-------- Dataset excerpt

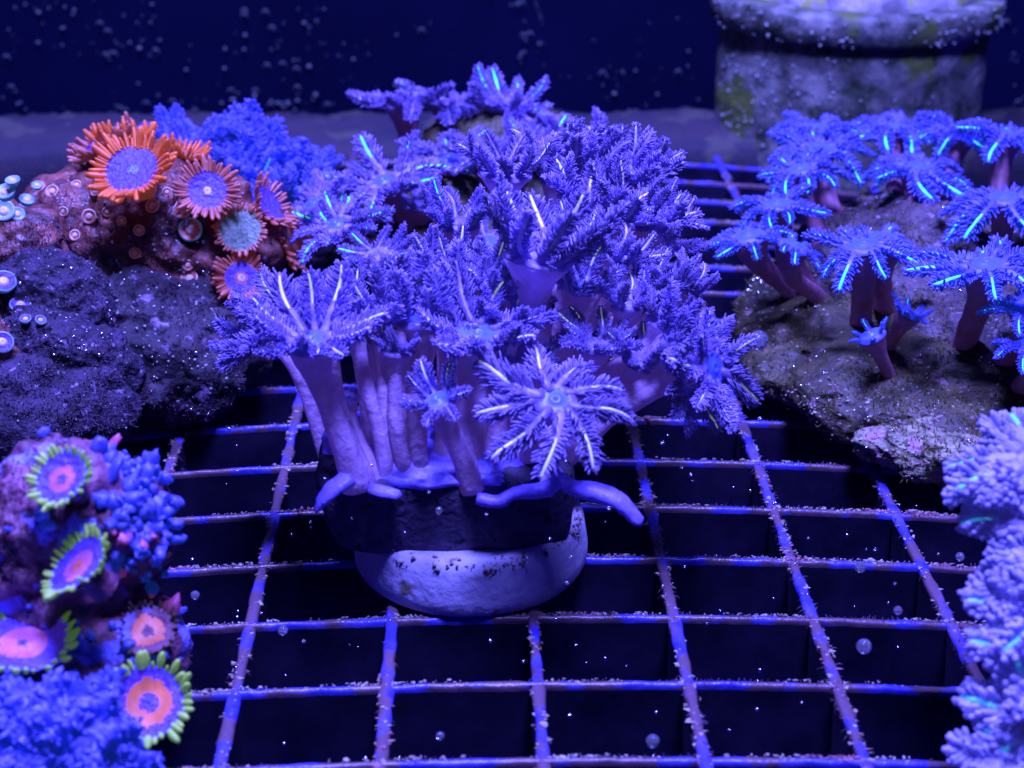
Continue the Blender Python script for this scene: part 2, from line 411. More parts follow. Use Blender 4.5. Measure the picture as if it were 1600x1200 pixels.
build_set('pale', 'lav', 'pale', 7, (.5, .9, 1.3, -.2, .2, 1.0, .7), width=.185, npin=24, pr=.0135, thick=1.05)
build_set('lavcream', 'lav', 'cream', 6, (.5, .9, -.3, -.7, 1.2, .2), width=.22, npin=24, pr=.0135, thick=1.0)
build_set('cream', 'purple', 'cream', 7, (.5, .9, -.3, -.8, 1.4, .2, -.6), width=.26, npin=25, pr=.0155, thick=.95); build_set('cyan', 'purple', 'cyan', width=.23, thick=.95, pr=.0155, npin=23); build_set('bluecyan', 'blue', 'cyan', 6, (-.3, -.8, -1.1, .3, -.5, .6), width=.22, thick=1.0, pr=.018, npin=20)
build_set('teal', 'purple', 'teal')
build_set('leaf', 'blue', 'teal', 4, (.3, .7, -.3, 1.0), width=.30, rows=3, thick=1.5)
build_set('fat', 'lilac', 'teal', 5, (.2, -.4, .6, -.8, .9), width=.30, rows=3, thick=1.7, npin=12, club=True, pr=.024)

def polyp(root, m, axis, L, base, rs=.11, style='cream', elev=15, n=9, prob=.6, stalk='stalk', bends=None, stretch=None, rot=None, bow=.0, flare=1.7):
    """mouth m, opening direction axis, tentacle length L, stalk from base to m"""
    m = Vector(m); axis = axis.normalized(); base = Vector(base)
    mb = MB()
    d = (m-base).length
    # stalk: hermite from base (rising) to the mouth (along axis)
    t0 = (m-base)*.8+Vector((bow, 0, .3*d)); t1 = axis*d*.9
    pts = []; rad = []; n_ = 16
    for i in range(n_+1):
        t = i/n_; h00 = 2*t**3-3*t*t+1; h10 = t**3-2*t*t+t; h01 = -2*t**3+3*t*t; h11 = t**3-t*t
        pts.append(base*h00+t0*h10+(m-axis*.02)*h01+t1*h11)
        r = rs*(1.15-.25*math.sin(math.pi*min(1, t*1.1)))
        r += rs*(flare-1)*max(0, (t-.72)/.28)**1.6
        r *= 1+.06*noise.noise(pts[-1]*3)
        rad.append(r)
    mb.tube(pts, rad, 12, 0, cap1=False, jit=.035)
    # oral disc: dome with central mouth
    a = axis.orthogonal().normalized(); b_ = axis.cross(a)
    vs = []; R0 = rad[-1]; k = 16
    ring = [(R0, -.02), (R0*.98, .01), (R0*.7, .035), (R0*.35, .03), (R0*.25, .055), (R0*.12, .06), (R0*.04, .02)]
    for (q, z) in ring:
        for i in range(k):
            th = 2*math.pi*i/k; vs.append(m+a*(q*math.cos(th))+b_*(q*math.sin(th))+axis*z)
    fs = [(j*k+i, j*k+(i+1) % k, (j+1)*k+(i+1) % k, (j+1)*k+i) for j in range(len(ring)-1) for i in range(k)]
    fs.append(tuple(range((len(ring)-1)*k, len(ring)*k)))
    mb.add(vs[:3*k], [f for f in fs if max(f) < 3*k], 1)
    mb.add(vs[2*k:], [tuple(i-2*k for i in f) for f in fs if min(f) >= 2*k], 2)
    body = {'bluecyan': 'blue', 'leaf': 'blue', 'fat': 'lilac', 'pale': 'lav', 'lavcream': 'lav'}.get(style, 'purple')
    rl = Vector(root.location)/U
    po = put('polyp', mesh('polyp', mb, [M[stalk], M[body], M['mouth'] if style in ('cyan', 'bluecyan', 'cream') and prob > .4 else M[body]], U, True, tuple(m)), root, m-rl)
    S_ = TM[style]
    ph = rot if rot is not None else R.uniform(0, 6.28)
    for i in range(n):
        th = ph+2*math.pi*(i+R.uniform(-.22, .22))/n
        out = a*math.cos(th)+b_*math.sin(th)
        e = math.radians(elev+R.uniform(-12, 12))
        fwd = out*math.cos(e)+axis*math.sin(e); nz = axis*math.cos(e)-out*math.sin(e)
        nz = (nz+fwd.cross(nz)*R.uniform(-.35, .35)).normalized()
        cand = [s for s in S_ if bends is None or bends[0] <= s[0] <= bends[1]] or S_
        s = R.choice(cand); me = s[1] if R.random() < prob else s[2]
        l = L*R.uniform(.85, 1.15)
        if stretch is not None: l *= 1+stretch*out.dot(UP)
        put('tentacle', me, po, mtx=frame(fwd, nz, out*R0*.55+axis*.0, (l*U, l*U*R.uniform(.9, 1.2), l*U)))
    return po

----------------

Your instructions => Pictures are excluded; extract exactly the lines from the start of the data through the line that holds "npin=12, club=True, pr=.024)", both ends included.

Answer below =>
Continue the Blender Python script for this scene: part 2, from line 411. More parts follow. Use Blender 4.5. Measure the picture as if it were 1600x1200 pixels.
build_set('pale', 'lav', 'pale', 7, (.5, .9, 1.3, -.2, .2, 1.0, .7), width=.185, npin=24, pr=.0135, thick=1.05)
build_set('lavcream', 'lav', 'cream', 6, (.5, .9, -.3, -.7, 1.2, .2), width=.22, npin=24, pr=.0135, thick=1.0)
build_set('cream', 'purple', 'cream', 7, (.5, .9, -.3, -.8, 1.4, .2, -.6), width=.26, npin=25, pr=.0155, thick=.95); build_set('cyan', 'purple', 'cyan', width=.23, thick=.95, pr=.0155, npin=23); build_set('bluecyan', 'blue', 'cyan', 6, (-.3, -.8, -1.1, .3, -.5, .6), width=.22, thick=1.0, pr=.018, npin=20)
build_set('teal', 'purple', 'teal')
build_set('leaf', 'blue', 'teal', 4, (.3, .7, -.3, 1.0), width=.30, rows=3, thick=1.5)
build_set('fat', 'lilac', 'teal', 5, (.2, -.4, .6, -.8, .9), width=.30, rows=3, thick=1.7, npin=12, club=True, pr=.024)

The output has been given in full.